There are no such things as jinxes. There are simply days that don't go in the same nice order that all the other days do. There are stuffy noses and new teeth, and sometimes there are days when a fella just needs to be cuddled by his Momma. And you know what, it was basically awesome, in it's own snugly way.

So this morning, I challenge us all to free ourselves from "worldly wisdom," and rest in the amazing sovereignty of our Sweet Lord. Isn't he amazing?!? Whew, so incredibly glad for {yet another} reminder that I am not in control. Maybe I'll get it...someday.

Wednesday, September 12, 2012

Autumn Cleaning?



The "Goodbye, have a nice life!" Pile

I don't know if it's just a case of "great minds" or what, but I seem to be stumbling on a lot of lovely lady bloggers who are currently along journeys to simplify their lives. Whether that means getting rid of excess clothing, letting go of overcomplications in their lives, or even pressure to blog, many of us seem to be "cleansing" right now. I know I am. Maybe it's the change of seasons?

Out of apparently nowhere, I went on a bit of a tangent around my house. We'll call it "The Great Purge." Don't get me wrong, I've gotten rid of things before, and I even occasionally purged, but there always seemed to be some kind of invisible line that said, "This far you may go, but no further!" which robbed me of real, dramatic freedom from my things. I introduced myself to the line, its name is "Good." It also goes by, "But I miiiight use it someday!"

See, the truth is, it's not that I have too much stuff in a general or realative sense. In fact, when I told my sister I was getting rid of stuff, she said she was actually surprised I had enough stuff to get rid of anything, ha. It's true, I'm still a bit of a newlywed, and H and I are still collecting the things that fill a home. But I guess what I realized is that I've allowed things to come into our home to fill those spaces just to fill those spaces, instead of because I actually love them! And, before we get all worked up about "loving stuff," the love I'm talking about is {obviously?} not the same "love" I hold for God, or my husband, or my baby, etc,etc. I'm just talking about an enjoyment. A happiness in looking around your home and being satisfied with the things you see. Make sense so far?

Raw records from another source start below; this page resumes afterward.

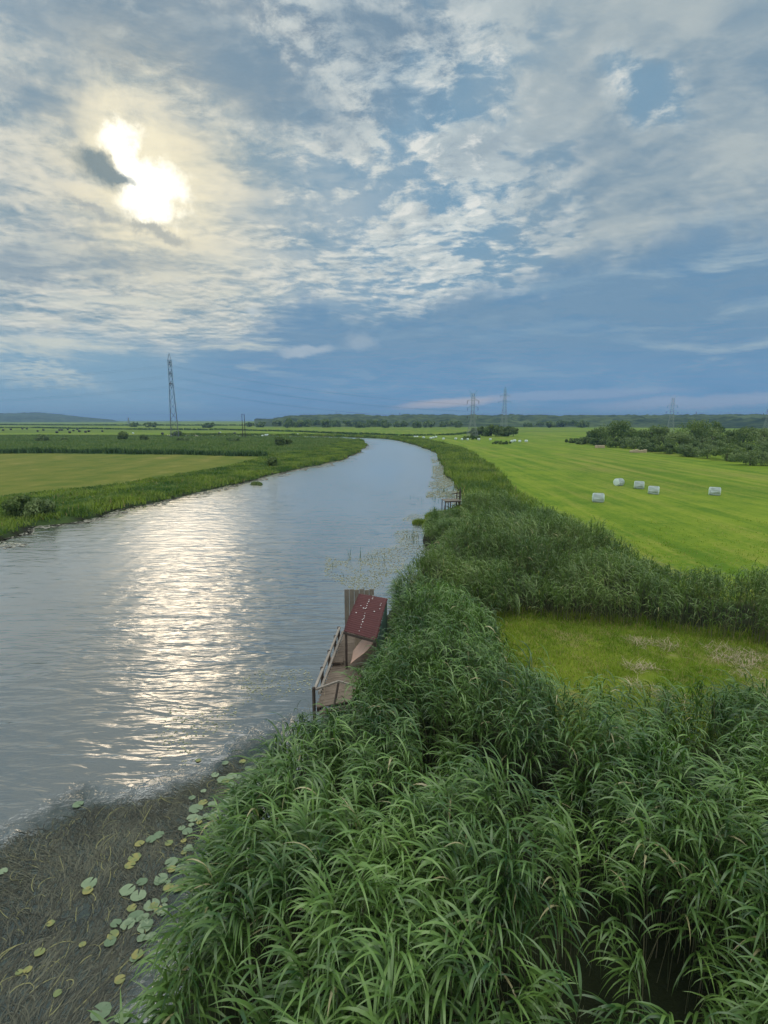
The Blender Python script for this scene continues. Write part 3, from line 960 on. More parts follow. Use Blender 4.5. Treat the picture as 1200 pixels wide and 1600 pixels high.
# --- left bank
lb = [(x - 0.2, y) for x, y in LEFT[4:19]]
LEFT_STRIP = [(-9.0, 176), (-6.6, 150), (-6.3, 131), (-7.4, 110), (-9.1, 94), (-13, 80.7), (-18.1, 68), (-19.7, 60.5), (-22.2, 53.4), (-24.4, 46.5), (-26.0, 42.0), (-27.4, 39.5), (-27.0, 36.5), (-30.6, 33.0), (-29.4, 29.0), (-30.5, 22),
              (-60, 24), (-47, 36), (-44.5, 43), (-35.7, 54.5), (-29.5, 74), (-28, 90), (-29, 98), (-20, 130), (-18, 176)]
LEFT_STRIP = near(LEFT_STRIP)
P = sample(LEFT_STRIP, 4.2, rng)
s = bank(P)
P = P[(s > 0.15) & (rng.rand(len(P)) < np.clip(75 / P[:, 1], 0.3, 1))]
s = bank(P)
Hh = 0.16 + 1.0 * fbm(P[:, 0] * 0.28, P[:, 1] * 0.18, 71) ** 2.2 + 0.22 * np.exp(-((s - 2) / 2.0) ** 2)
o = grass('bank_grass', P, terrain_z(P), Hh, rng, 9, 3, 0.05 + P[:, 1] * 0.0011, 0.30, M['bank_grass'], straw=0.03)
tag(o, 'rough green sedge and reeds along the left bank of the river', 'grass', kind='stuff')
# --- marsh beyond the hay meadow
MARSH = [(-30, 100), (-29, 98), (-20, 130), (-17, 176), (-20, 192), (-50, 203), (-130, 220), (-200, 222), (-300, 225), (-230, 150), (-190, 122), (-102, 109)]
MARSH = near(MARSH)
P = sample(MARSH, 0.7, rng)
P = P[in_view(P, 3)]
Hh = 0.45 + 0.75 * fbm(P[:, 0] * 0.07, P[:, 1] * 0.12, 81)
o = grass('marsh_grass', P, terrain_z(P), Hh, rng, 6, 2, 0.16 + P[:, 1] * 0.0008, 0.5, M['marsh_grass'], straw=0.02)
tag(o, 'pale green rough marsh grass behind the mown left meadow', 'grass', kind='stuff')


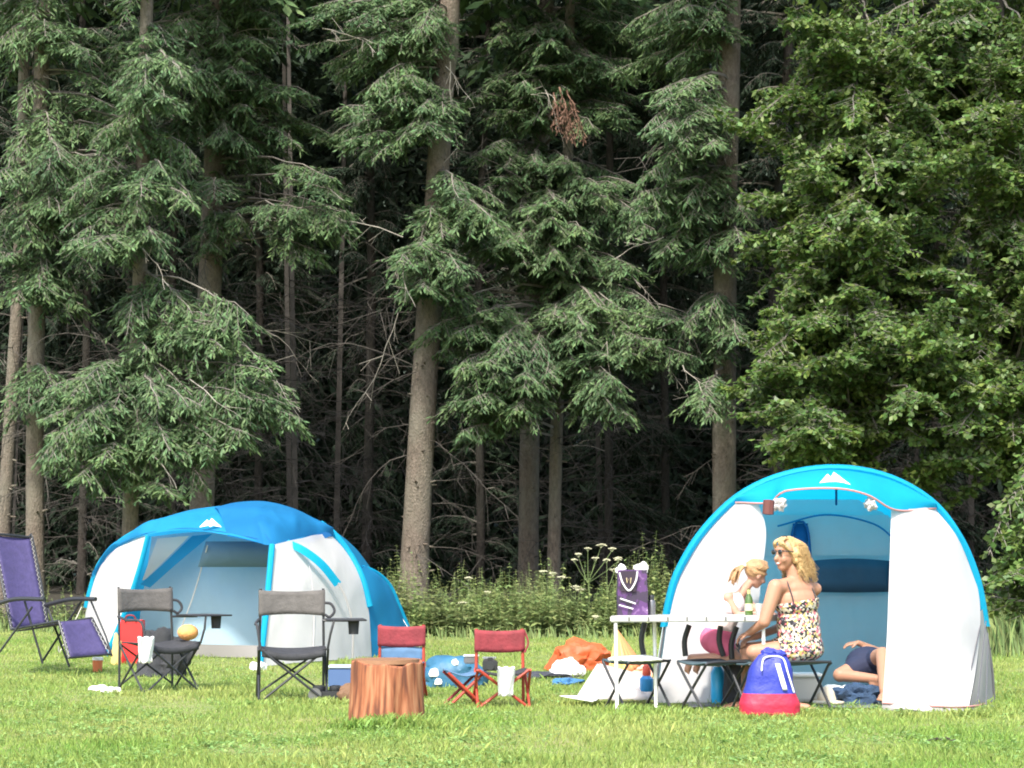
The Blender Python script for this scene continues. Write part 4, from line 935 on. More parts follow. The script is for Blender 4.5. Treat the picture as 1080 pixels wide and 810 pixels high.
# kettle lantern (small blue and red thing) hanging below the table
e = empty('gas_lantern', P(682, 716, 16.9) - Vector((0, 0, .1)), 'small blue canister with a red top on the grass beneath the table', 'canister')
bm = nbm(); add_lathe(bm, [(.045, 0), (.055, .02), (.055, .1), (.03, .125)]); done('body', bm, mat('canister_blue', (.03, .25, .6), .4), e)
bm = nbm(); add_lathe(bm, [(.03, .125), (.035, .14), (.03, .2), (.012, .22)]); done('top', bm, mat('canister_red', (.6, .08, .05), .4), e)

# ---- table
T0 = G(722, 748); T0.y = 16.5
e = empty('camping_table', T0, 'pale aluminium folding table with white legs, bottle bag standing on it', 'table')
m_alu = mat('brushed_aluminium', (.62, .61, .60), .4, metal=.35, var=.12, vscale=20)
ta, tb, tc_, td_ = [P(643, 655, 16.12), P(806, 661, 16.2), P(826, 655, 16.56), P(662, 650, 16.5)]
zt_ = .735
bm = nbm()
loops = []
for z in (zt_ + .004, zt_ - .045):
    loops.append([bm.verts.new(Vector((p.x, p.y, z)) - T0) for p in (ta, tb, tc_, td_)])
bm.faces.new(loops[0]); bm.faces.new(loops[1][::-1])
for i in range(4): bm.faces.new((loops[0][i], loops[1][i], loops[1][(i + 1) % 4], loops[0][(i + 1) % 4]))
done('tabletop', bm, m_alu, e, bev=.008)
bm = nbm(); a = Vector((ta.x, ta.y, zt_ - .02)) - T0; b = Vector((tb.x, tb.y, zt_ - .02)) - T0
for k in range(1, 8): p = a.lerp(b, k / 8); add_box(bm, p + Vector((0, -.004, 0)), (.012, .006, .03))
done('edge_rivets', bm, m_steel, e, smooth=False)
for (px, py, d) in ((651, 749, 16.15), (692, 748, 16.45)):
    g = P(px, py, d); tubes('leg', [[Vector((g.x, d, 0)) - T0, Vector((g.x - .01, d + .0, zt_ - .04)) - T0]], .014, m_plwhite, e)
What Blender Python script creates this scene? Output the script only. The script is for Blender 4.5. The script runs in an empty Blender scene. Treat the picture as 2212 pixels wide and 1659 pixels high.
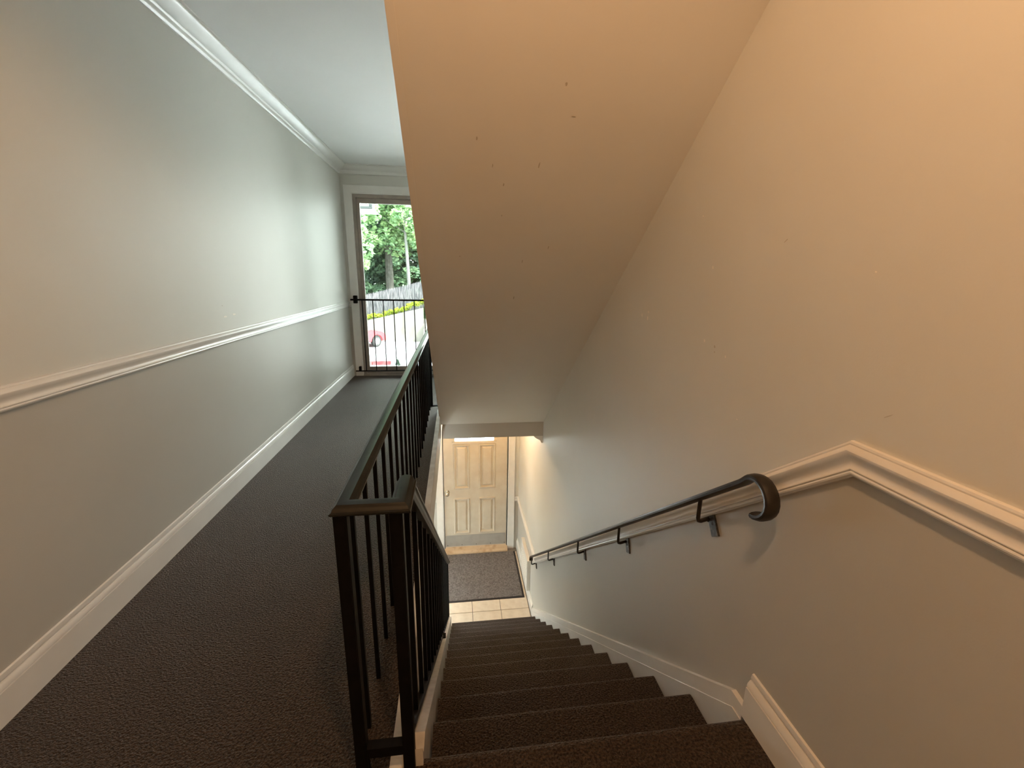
import bpy, bmesh, math, random
import numpy as np
from mathutils import Vector, Matrix

SC = bpy.context.scene
COL = SC.collection
random.seed(7)
rng = np.random.default_rng(11)

# ------------------------------------------------------------------ camera
H = 1.2628
PITCH, YAW, ROLL, FPX = -14.1409, 7.4632, 0.981, 930.35
def cam_axes():
    p, y, r = (math.radians(a) for a in (PITCH, YAW, ROLL))
    fw = Vector((math.sin(y) * math.cos(p), math.cos(y) * math.cos(p), math.sin(p)))
    rt = Vector((math.cos(y), -math.sin(y), 0))
    up = rt.cross(fw)
    return rt * math.cos(r) + up * math.sin(r), -rt * math.sin(r) + up * math.cos(r), fw
rt, up, fw = cam_axes()
cd = bpy.data.cameras.new('camera')
cam = bpy.data.objects.new('camera', cd)
COL.objects.link(cam)
m = Matrix((rt, up, -fw)).transposed().to_4x4()
m.translation = (0, 0, H)
cam.matrix_world = m
cd.sensor_width = 36
cd.lens = FPX / 2212 * 36
cd.clip_start = 0.02
cd.clip_end = 300
SC.camera = cam

# ------------------------------------------------------------------ world, sun, lamps, exposure
SC.view_settings.view_transform = 'Standard'
SC.view_settings.look = 'None'
SC.view_settings.gamma = 1
SC.view_settings.use_curve_mapping = False
SC.view_settings.exposure = 1.0
W = bpy.data.worlds.new('overcast_sky')
SC.world = W
W.use_nodes = True
nt = W.node_tree
bg = nt.nodes['Background']
tc = nt.nodes.new('ShaderNodeTexCoord')
sx = nt.nodes.new('ShaderNodeSeparateXYZ')
rp = nt.nodes.new('ShaderNodeValToRGB')
nt.links.new(tc.outputs['Generated'], sx.inputs[0])
nt.links.new(sx.outputs['Z'], rp.inputs[0])
nt.links.new(rp.outputs[0], bg.inputs[0])
rp.color_ramp.elements[0].position = 0.0
rp.color_ramp.elements[0].color = (0.93, 0.99, 0.96, 1)
rp.color_ramp.elements[1].position = 0.8
rp.color_ramp.elements[1].color = (0.90, 0.99, 0.98, 1)
bg.inputs[1].default_value = 14.0

def light(name, kind, loc, energy, color, **kw):
    d = bpy.data.lights.new(name, kind)
    d.energy = energy
    d.color = color
    for k, v in kw.items():
        setattr(d, k, v)
    o = bpy.data.objects.new(name, d)
    o.location = loc
    COL.objects.link(o)
    return o
sun = light('sun', 'SUN', (20, 0, 20), 36.0, (1.0, 0.96, 0.88), angle=math.radians(6))
sun.rotation_euler = Vector((-0.62, 0.25, -0.75)).to_track_quat('-Z', 'Y').to_euler()
light('landing_ceiling_lamp', 'SPOT', (0.14, 0.20, 2.30), 27.0, (1.0, 0.55, 0.26), shadow_soft_size=0.05, spot_size=math.radians(172), spot_blend=0.25)
light('added_rear_fill', 'POINT', (-0.35, -2.6, 2.24), 19.0, (1.0, 0.55, 0.26), shadow_soft_size=0.12)  # unseen warm fill added behind the camera to flatten the lighting
light('foyer_ceiling_lamp', 'POINT', (0.20, 4.85, -0.205), 12.0, (1.0, 0.58, 0.22), shadow_soft_size=0.05)
YE = 5.53
def portal(name, x0, x1, z0, z1):
    o = light(name, 'AREA', ((x0 + x1) / 2, YE + 0.10, (z0 + z1) / 2), 1, (1, 1, 1), shape='RECTANGLE', size=x1 - x0, size_y=z1 - z0)
    o.data.cycles.is_portal = True
    o.rotation_euler = Vector((0, -1, 0)).to_track_quat('-Z', 'Y').to_euler()
po = light('added_side_window_portal', 'AREA', (-1.40, 4.50, -2.08), 1, (1, 1, 1), shape='RECTANGLE', size=0.84, size_y=0.50)  # portal for the added side window
po.data.cycles.is_portal = True
po.rotation_euler = Vector((1, 0, 0)).to_track_quat('-Z', 'Z').to_euler()
portal('upper_door_daylight', -1.10, -0.30, 0.11, 2.05)
portal('added_hall_window_portal', 0.02, 0.72, 0.34, 2.04)  # portal for the added window beside the hall door
portal('added_lower_window_portal', -1.20, -0.54, -2.42, -1.45)  # portal for the added lower window
portal('lower_door_daylight', -0.05, 0.49, -0.95, -0.70)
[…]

Anyway, when I looked around I saw a lot of "good" and "but I might use it eventually" that was crowding out the "love" and "I actually use right now." Most of it was stuff I just had to have at the time or things I thought I loved. It's actually a little shameful how many things I decided to part with that I actually registered for and received as wedding gifts. Sheesh. I also seem to be "collecting" furniture. And when I say furniture, I really just mean castoff things that "have character" i.e. things that have lived thier lives and probably deserve to retire. And, there are a few things with true potential, too. The thing is, I'm finding I have a "someday" problem. "Someday when we're in a bigger house, I'll need it" seems to be my mental refrain these days, and that's just not fair. Sure, we plan on ending up someplace else. But right now, we live here. So unless I want H to turn me into "Hoarders" and end up on television, I need to learn to let go and live in the house that I actually live in.....and maybe he'll reward me by buying me a quirky, overstuffed office chair when we do move to our someday house, haha.

So, all this is to say that come this Saturday, I am having my first ever very own yard sale! I've participated before, but never had one in my very own yard, so I'm very excited! It seems like the perfect end to a journey of comfy minimalism and self discovery.Okay, maybe not the end....maybe just a pit stop.